WHAT IS REQUIRED >> Transcribe all of the material below word for word and leave out its pictures.

--- DATASET SECTION ---

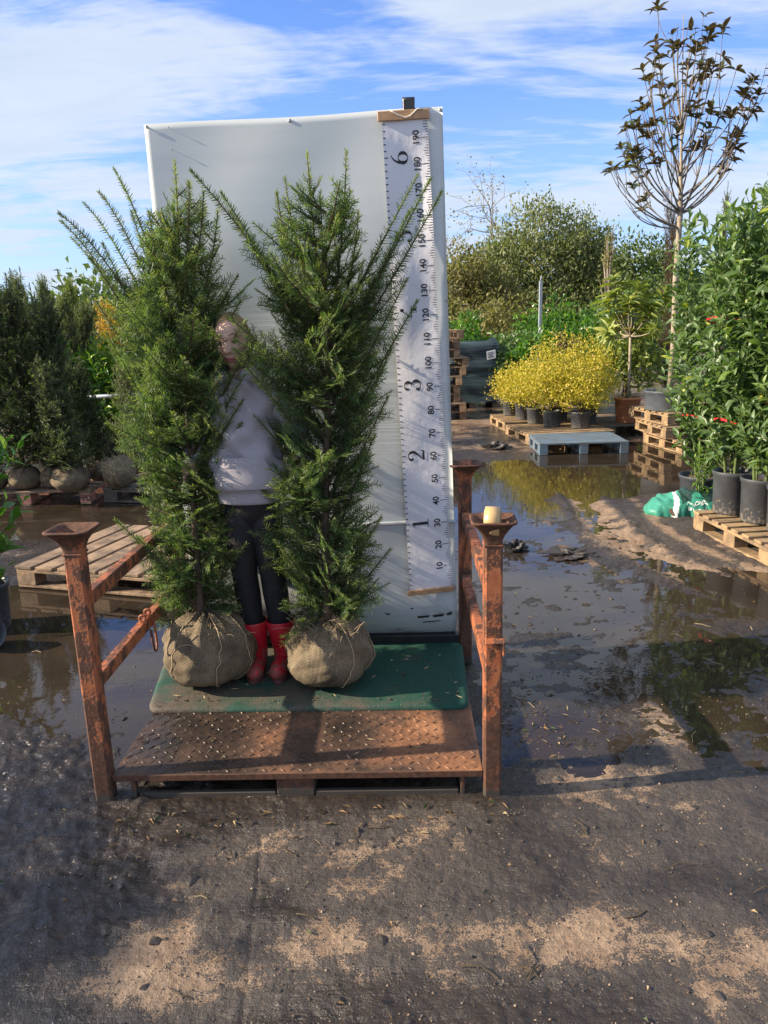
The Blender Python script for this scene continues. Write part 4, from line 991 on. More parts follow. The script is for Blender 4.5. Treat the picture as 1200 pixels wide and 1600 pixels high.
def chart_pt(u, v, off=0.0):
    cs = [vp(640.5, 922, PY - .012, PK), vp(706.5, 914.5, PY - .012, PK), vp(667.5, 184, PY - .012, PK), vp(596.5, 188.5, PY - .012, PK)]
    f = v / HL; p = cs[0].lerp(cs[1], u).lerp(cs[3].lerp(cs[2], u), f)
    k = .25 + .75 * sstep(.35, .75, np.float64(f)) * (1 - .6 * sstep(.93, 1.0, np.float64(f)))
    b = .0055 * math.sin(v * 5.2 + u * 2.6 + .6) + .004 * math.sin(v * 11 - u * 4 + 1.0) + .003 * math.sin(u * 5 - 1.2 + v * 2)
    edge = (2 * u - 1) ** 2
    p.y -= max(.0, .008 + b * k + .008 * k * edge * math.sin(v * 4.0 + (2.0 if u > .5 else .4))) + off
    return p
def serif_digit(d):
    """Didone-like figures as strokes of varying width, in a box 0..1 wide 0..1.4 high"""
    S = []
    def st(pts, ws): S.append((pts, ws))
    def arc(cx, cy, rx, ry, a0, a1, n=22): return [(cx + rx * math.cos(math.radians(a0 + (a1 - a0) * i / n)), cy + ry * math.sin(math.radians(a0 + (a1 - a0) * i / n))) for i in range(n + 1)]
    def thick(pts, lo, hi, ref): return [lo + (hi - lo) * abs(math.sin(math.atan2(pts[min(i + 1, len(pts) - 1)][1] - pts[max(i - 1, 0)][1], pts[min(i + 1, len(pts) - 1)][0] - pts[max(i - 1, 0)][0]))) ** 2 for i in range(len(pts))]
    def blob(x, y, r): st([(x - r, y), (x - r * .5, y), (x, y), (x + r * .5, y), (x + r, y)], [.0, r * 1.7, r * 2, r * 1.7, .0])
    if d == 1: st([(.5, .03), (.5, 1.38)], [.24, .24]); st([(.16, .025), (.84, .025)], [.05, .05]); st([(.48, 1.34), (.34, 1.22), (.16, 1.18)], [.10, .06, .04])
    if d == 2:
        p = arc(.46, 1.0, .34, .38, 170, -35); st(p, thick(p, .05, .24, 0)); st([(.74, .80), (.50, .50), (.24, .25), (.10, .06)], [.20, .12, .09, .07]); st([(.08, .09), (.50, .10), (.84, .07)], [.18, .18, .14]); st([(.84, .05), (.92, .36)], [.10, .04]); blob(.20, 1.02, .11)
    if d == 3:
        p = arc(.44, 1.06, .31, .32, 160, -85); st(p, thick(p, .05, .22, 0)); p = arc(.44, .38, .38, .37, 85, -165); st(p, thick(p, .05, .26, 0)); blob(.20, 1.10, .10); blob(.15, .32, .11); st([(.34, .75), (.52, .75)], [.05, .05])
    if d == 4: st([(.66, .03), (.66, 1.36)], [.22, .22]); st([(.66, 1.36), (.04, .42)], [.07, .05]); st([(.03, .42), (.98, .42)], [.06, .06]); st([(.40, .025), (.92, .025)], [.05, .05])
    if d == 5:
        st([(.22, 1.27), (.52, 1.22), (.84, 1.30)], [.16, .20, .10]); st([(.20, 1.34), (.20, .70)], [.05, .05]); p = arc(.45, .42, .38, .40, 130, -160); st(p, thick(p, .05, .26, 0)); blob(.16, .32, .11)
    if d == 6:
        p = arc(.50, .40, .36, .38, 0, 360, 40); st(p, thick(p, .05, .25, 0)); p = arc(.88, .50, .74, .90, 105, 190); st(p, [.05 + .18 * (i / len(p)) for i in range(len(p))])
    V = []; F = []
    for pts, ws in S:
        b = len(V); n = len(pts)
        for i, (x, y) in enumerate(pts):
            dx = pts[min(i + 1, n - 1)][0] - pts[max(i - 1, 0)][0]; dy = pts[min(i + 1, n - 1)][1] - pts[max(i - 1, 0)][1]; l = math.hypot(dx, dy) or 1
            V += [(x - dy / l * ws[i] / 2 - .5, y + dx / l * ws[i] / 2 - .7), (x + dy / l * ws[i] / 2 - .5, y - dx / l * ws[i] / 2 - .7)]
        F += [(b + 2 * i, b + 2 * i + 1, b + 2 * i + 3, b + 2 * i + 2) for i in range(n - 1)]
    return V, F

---

TASK OUTPUT >>
The Blender Python script for this scene continues. Write part 4, from line 991 on. More parts follow. The script is for Blender 4.5. Treat the picture as 1200 pixels wide and 1600 pixels high.
def chart_pt(u, v, off=0.0):
    cs = [vp(640.5, 922, PY - .012, PK), vp(706.5, 914.5, PY - .012, PK), vp(667.5, 184, PY - .012, PK), vp(596.5, 188.5, PY - .012, PK)]
    f = v / HL; p = cs[0].lerp(cs[1], u).lerp(cs[3].lerp(cs[2], u), f)
    k = .25 + .75 * sstep(.35, .75, np.float64(f)) * (1 - .6 * sstep(.93, 1.0, np.float64(f)))
    b = .0055 * math.sin(v * 5.2 + u * 2.6 + .6) + .004 * math.sin(v * 11 - u * 4 + 1.0) + .003 * math.sin(u * 5 - 1.2 + v * 2)
    edge = (2 * u - 1) ** 2
    p.y -= max(.0, .008 + b * k + .008 * k * edge * math.sin(v * 4.0 + (2.0 if u > .5 else .4))) + off
    return p
def serif_digit(d):
    """Didone-like figures as strokes of varying width, in a box 0..1 wide 0..1.4 high"""
    S = []
    def st(pts, ws): S.append((pts, ws))
    def arc(cx, cy, rx, ry, a0, a1, n=22): return [(cx + rx * math.cos(math.radians(a0 + (a1 - a0) * i / n)), cy + ry * math.sin(math.radians(a0 + (a1 - a0) * i / n))) for i in range(n + 1)]
    def thick(pts, lo, hi, ref): return [lo + (hi - lo) * abs(math.sin(math.atan2(pts[min(i + 1, len(pts) - 1)][1] - pts[max(i - 1, 0)][1], pts[min(i + 1, len(pts) - 1)][0] - pts[max(i - 1, 0)][0]))) ** 2 for i in range(len(pts))]
    def blob(x, y, r): st([(x - r, y), (x - r * .5, y), (x, y), (x + r * .5, y), (x + r, y)], [.0, r * 1.7, r * 2, r * 1.7, .0])
    if d == 1: st([(.5, .03), (.5, 1.38)], [.24, .24]); st([(.16, .025), (.84, .025)], [.05, .05]); st([(.48, 1.34), (.34, 1.22), (.16, 1.18)], [.10, .06, .04])
    if d == 2:
        p = arc(.46, 1.0, .34, .38, 170, -35); st(p, thick(p, .05, .24, 0)); st([(.74, .80), (.50, .50), (.24, .25), (.10, .06)], [.20, .12, .09, .07]); st([(.08, .09), (.50, .10), (.84, .07)], [.18, .18, .14]); st([(.84, .05), (.92, .36)], [.10, .04]); blob(.20, 1.02, .11)
    if d == 3:
        p = arc(.44, 1.06, .31, .32, 160, -85); st(p, thick(p, .05, .22, 0)); p = arc(.44, .38, .38, .37, 85, -165); st(p, thick(p, .05, .26, 0)); blob(.20, 1.10, .10); blob(.15, .32, .11); st([(.34, .75), (.52, .75)], [.05, .05])
    if d == 4: st([(.66, .03), (.66, 1.36)], [.22, .22]); st([(.66, 1.36), (.04, .42)], [.07, .05]); st([(.03, .42), (.98, .42)], [.06, .06]); st([(.40, .025), (.92, .025)], [.05, .05])
    if d == 5:
        st([(.22, 1.27), (.52, 1.22), (.84, 1.30)], [.16, .20, .10]); st([(.20, 1.34), (.20, .70)], [.05, .05]); p = arc(.45, .42, .38, .40, 130, -160); st(p, thick(p, .05, .26, 0)); blob(.16, .32, .11)
    if d == 6:
        p = arc(.50, .40, .36, .38, 0, 360, 40); st(p, thick(p, .05, .25, 0)); p = arc(.88, .50, .74, .90, 105, 190); st(p, [.05 + .18 * (i / len(p)) for i in range(len(p))])
    V = []; F = []
    for pts, ws in S:
        b = len(V); n = len(pts)
        for i, (x, y) in enumerate(pts):
            dx = pts[min(i + 1, n - 1)][0] - pts[max(i - 1, 0)][0]; dy = pts[min(i + 1, n - 1)][1] - pts[max(i - 1, 0)][1]; l = math.hypot(dx, dy) or 1
            V += [(x - dy / l * ws[i] / 2 - .5, y + dx / l * ws[i] / 2 - .7), (x + dy / l * ws[i] / 2 - .5, y - dx / l * ws[i] / 2 - .7)]
        F += [(b + 2 * i, b + 2 * i + 1, b + 2 * i + 3, b + 2 * i + 2) for i in range(n - 1)]
    return V, F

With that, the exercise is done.